(The Guardian) ‘Bob wouldn’t be Bob without Rita’: Ziggy Marley on his mother and father
Ziggy Marley was only eight years old when his mum and dad – the reggae great Bob Marley – were shot in an apparent assassination attempt inside their home in Kingston, Jamaica. But he remembers it like yesterday.
“Cops came for us children in the middle of the night and carried us away to a secret hideaway up in the hills – no one really knew what was happening. It was scary but it was kind of exciting,” he says.
Yet just two days later, on 5 December 1976, Bob Marley insisted on playing the Smile Jamaica Concert at Kingston’s National Heroes Park, as planned – even though he had bullet wounds in his arm and chest. The gig was seen as a rallying cry for peace against the backdrop of Jamaica’s spiraling violence and political unrest, with 80,000 people watching Marley swagger his way through classics including Get Up Stand Up.

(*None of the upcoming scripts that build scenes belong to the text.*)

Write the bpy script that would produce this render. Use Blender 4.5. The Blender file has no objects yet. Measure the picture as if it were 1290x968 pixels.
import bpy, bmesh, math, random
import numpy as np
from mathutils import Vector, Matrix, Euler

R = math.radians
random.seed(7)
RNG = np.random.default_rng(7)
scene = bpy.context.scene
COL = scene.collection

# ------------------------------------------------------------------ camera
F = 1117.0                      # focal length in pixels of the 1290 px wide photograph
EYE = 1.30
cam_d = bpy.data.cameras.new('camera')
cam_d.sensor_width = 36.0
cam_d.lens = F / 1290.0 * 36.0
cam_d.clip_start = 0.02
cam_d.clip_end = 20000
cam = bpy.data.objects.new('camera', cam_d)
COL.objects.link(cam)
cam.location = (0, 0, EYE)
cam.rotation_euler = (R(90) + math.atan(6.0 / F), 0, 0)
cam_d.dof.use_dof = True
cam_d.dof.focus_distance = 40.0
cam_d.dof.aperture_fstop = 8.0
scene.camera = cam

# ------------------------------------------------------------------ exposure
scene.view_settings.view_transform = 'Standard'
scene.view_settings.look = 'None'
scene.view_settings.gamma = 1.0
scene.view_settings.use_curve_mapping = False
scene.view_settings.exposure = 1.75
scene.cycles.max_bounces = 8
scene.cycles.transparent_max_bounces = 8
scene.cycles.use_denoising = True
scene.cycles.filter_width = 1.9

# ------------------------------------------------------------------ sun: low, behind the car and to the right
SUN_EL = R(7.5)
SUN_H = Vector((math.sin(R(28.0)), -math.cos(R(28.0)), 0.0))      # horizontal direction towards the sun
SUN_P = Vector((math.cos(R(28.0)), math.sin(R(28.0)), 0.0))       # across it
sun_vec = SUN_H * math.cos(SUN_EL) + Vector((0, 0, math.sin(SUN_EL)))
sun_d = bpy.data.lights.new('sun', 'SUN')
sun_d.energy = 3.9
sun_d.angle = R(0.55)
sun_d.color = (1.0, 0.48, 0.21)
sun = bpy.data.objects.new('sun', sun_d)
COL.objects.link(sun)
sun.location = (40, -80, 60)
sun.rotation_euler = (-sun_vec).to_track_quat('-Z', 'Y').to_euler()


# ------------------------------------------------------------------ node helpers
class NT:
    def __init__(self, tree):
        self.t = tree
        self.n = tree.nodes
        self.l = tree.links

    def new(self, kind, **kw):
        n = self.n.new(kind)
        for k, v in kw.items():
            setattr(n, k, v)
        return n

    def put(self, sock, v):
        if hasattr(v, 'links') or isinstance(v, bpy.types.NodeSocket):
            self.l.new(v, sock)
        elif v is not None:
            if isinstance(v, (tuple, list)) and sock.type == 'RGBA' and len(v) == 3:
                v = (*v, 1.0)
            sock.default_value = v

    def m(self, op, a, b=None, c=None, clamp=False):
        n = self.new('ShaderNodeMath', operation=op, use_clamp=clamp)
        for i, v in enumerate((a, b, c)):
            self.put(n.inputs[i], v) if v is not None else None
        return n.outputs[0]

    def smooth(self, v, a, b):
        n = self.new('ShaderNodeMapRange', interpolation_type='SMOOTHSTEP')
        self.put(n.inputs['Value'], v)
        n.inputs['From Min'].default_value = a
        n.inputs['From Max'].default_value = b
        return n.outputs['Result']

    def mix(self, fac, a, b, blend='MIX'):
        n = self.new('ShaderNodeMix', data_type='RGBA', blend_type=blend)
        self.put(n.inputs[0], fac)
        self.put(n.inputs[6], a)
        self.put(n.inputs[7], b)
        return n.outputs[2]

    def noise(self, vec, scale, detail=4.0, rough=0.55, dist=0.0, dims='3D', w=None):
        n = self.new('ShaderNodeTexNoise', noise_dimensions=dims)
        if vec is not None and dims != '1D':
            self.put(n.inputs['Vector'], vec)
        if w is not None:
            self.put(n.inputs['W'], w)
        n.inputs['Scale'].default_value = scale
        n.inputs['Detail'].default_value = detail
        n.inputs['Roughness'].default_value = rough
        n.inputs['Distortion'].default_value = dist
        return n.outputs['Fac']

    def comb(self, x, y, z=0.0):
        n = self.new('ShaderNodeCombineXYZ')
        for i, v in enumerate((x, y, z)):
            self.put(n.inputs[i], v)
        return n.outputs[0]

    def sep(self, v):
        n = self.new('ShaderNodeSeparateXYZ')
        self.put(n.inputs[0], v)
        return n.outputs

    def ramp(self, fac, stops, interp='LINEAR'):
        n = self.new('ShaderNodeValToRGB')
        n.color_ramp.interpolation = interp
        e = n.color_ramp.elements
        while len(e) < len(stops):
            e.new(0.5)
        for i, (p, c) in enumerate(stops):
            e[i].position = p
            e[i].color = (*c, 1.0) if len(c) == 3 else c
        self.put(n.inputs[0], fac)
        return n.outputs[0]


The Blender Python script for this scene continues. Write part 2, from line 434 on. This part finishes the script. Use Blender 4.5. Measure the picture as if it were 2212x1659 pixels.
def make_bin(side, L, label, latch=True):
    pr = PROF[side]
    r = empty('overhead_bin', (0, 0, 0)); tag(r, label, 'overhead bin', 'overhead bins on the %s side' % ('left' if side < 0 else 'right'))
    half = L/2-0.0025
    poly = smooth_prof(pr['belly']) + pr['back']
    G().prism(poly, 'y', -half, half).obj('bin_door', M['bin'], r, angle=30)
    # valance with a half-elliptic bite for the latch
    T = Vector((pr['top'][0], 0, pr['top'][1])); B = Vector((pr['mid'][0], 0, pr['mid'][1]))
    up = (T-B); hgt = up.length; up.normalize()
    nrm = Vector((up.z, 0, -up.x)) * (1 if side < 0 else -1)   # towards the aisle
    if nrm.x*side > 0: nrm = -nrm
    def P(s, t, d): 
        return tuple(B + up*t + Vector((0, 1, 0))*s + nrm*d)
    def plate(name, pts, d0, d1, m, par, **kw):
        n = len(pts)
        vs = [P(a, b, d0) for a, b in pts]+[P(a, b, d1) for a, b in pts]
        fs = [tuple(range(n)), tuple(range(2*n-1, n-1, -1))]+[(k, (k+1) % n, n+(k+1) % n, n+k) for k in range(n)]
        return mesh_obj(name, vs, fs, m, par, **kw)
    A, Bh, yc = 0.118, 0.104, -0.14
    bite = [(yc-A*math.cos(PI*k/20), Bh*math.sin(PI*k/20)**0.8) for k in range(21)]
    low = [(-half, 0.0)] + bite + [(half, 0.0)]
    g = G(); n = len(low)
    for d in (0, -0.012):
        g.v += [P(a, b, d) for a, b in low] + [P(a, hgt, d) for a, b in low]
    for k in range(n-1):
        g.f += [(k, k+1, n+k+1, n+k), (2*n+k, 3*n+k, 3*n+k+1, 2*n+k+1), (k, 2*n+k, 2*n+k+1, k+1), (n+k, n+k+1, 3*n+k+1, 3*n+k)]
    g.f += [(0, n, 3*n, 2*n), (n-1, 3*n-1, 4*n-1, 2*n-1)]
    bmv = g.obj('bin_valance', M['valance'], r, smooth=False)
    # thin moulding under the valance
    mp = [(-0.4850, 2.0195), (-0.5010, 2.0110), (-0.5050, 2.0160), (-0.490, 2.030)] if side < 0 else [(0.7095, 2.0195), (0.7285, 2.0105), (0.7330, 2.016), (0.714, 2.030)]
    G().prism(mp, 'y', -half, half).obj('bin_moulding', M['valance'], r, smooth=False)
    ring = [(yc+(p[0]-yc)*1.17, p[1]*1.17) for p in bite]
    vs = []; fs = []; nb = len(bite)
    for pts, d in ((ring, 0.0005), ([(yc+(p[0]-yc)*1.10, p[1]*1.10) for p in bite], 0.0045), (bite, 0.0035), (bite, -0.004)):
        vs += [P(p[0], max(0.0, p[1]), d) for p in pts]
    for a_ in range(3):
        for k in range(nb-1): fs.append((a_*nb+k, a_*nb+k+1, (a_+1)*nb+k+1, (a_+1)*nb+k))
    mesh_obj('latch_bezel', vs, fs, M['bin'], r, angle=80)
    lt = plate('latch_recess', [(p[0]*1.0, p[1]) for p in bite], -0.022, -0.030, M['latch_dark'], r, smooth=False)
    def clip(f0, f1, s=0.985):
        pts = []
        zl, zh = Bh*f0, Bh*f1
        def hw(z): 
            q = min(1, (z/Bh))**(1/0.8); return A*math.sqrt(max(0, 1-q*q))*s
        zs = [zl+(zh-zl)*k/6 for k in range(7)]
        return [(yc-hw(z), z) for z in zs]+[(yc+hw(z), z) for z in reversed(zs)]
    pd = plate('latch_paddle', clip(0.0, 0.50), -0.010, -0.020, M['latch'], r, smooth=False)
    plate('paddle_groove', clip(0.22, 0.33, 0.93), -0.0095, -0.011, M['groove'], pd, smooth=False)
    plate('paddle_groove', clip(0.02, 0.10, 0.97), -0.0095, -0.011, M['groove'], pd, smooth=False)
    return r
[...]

For reggae fans it’s the stuff of legend, though Ziggy insists his mother, who had been shot in the head on that night, deserves equal credit. “She still showed up for the show, the same as he did. I’m proud of both my dad and my mum because there’s a team work going on between them. Bob wouldn’t be Bob without Rita, you know what I’m saying?”
Now 53, Ziggy is speaking to the Observer on the eve of a new exhibition about his father’s life and influences opening at the Saatchi Gallery in London next month.